I don't share this conclusion at all.
I have little to no knowledge of legal property laws, or licensing, and those tends to be dependant on where you live anyway. But, why would mods be excluded from being "intellectual property" and therefore copyrightable ? I assumed it was the case from the start actually and did not check.
(After I've done a little research and as far as I can tell, it applies, at least in the "western" world).
My comment about the "no way to prevent theft" actually refers to this:
- Despite this, such theft already happens despite legal issues in other domains (art, music, video) and no, the legal contraints are not enough to protect smaller producers and artists. And not many care. This, however, has NOT killed the free comunity there. Yes, you can get free books, comics, music & videos around. Rarely at AAA quailty level or above, of course. Currently mods are rarely at that level anyway.

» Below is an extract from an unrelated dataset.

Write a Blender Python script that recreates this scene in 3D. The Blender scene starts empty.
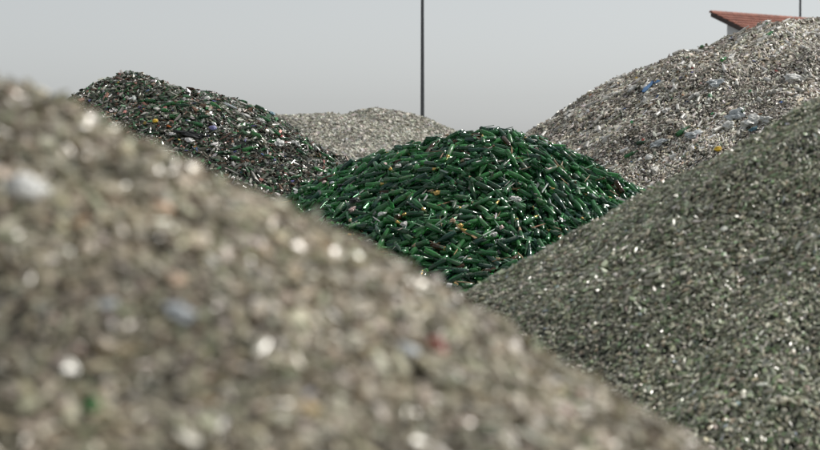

- Nothing prevents people from making money from free mods others create... whether the steam system exists or not.
- The opposite also exists, nothing prevents anyone from distributing paid content for free. Mostly only larger studios can afford to start legal action even if threat & existence of a possible legal action removes most offenders from the scene.
So... while it's an important issue, important enough for a legal action to be done on the theorical side, it's hardly something new and whatever steam proposes does not change what's already existing, just making it a bit (a lot) more visible. That's why I said I don't get why it's making news. And that also means that Steam has an interest of checking those mods, much like they have to check images, games, apps and videos shared on their servers.
Actually, even without legal issues, it's in their interest to remove what is obviously theft from the work of other, else no one will bother placing products on their platform and they won't have profit in the first place. Probably (and sadly) they will go for cheap and wait until reports of bad software's done like currently done for games.
To say that this won't kill the free modding community or at the very least, heavily disincentivize it is to be disconnected from reality in my view.
Since you're quoting me... did I say that ? I don't think it will kill it, but yes, I think I did repeat a lot of time that the modding community is going to change for sure.